Important Bill For low income earners in Parliament

THE Government is expecting to debate either to impose tax exemption on low income earners or leave the tax threshold as it is.

The Income Tax Amendment Bill 2019 which was put to Second Reading on Wednesday will be a lifeline for low income earner if the bill earns more support and passed in parliament.

Minister of Finance and Treasury Hon. Harry Kuma said the amendment will increases the personal tax exemption also known as the tax free threshold from SBD$15,080 to SBD$30,080.

He said the increase in PAYE threshold will not only benefit those who earn up to SBD$30,080 annually or up to SBD$1156.92 per fortnight but it will also reduce the tax burden on the high income earners as the increase in the threshold will raise the level of which the various tax rates takes effect.
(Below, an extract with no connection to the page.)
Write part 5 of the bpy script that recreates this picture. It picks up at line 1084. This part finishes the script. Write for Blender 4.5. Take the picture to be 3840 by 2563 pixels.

“This bill if pass will sees approximately 2,334 low paid employees become exempt from Pay As You Earn (PAYE) Tax.

“It will also make life much easier for all low income earners to pay personal income tax at their disposal.

“This single tax amendment is the most direct way of translating economic growth the ordinary wage earners and their families as it will exempt low earning individuals from paying PAYE tax and enable them to meet their basic needs.

“It makes no sense to continue imposing tax on low income earners as doing so it will eventually lead them to poverty,” Hon. Kuma said.

He said the issue of minimum personal tax exemption is overdue and has recently become more pressing with the recent increase of the minimum wages.

Hon Kuma told parliament that the Minimum Personal Tax Exception for Solomon Islands has remained unchanged for almost a decade and it has been the lowest in comparison to other tax jurisdictions in the pacific region.

“Mr Speaker, an important commitment of any good government is to ensure that lower income earning individuals are able to support themselves and their families.

“By raising the Personal Tax threshold the government will improve incentives for Solomon Islanders to work, serve and invest.

“Reforms such as this create cost for the government by reducing the amount of revenue that can be collected.

“The government considers, however that meeting these cost is justified as the multiply effect will give birth to based tax to increase in 2020,” he said.

Hon Kuma said the government is ambitious to enforce the piece of legislation if passed as of 1st January 2020.

He said officials within his Ministry are ready to assist businesses in Solomon Islands to implement changes.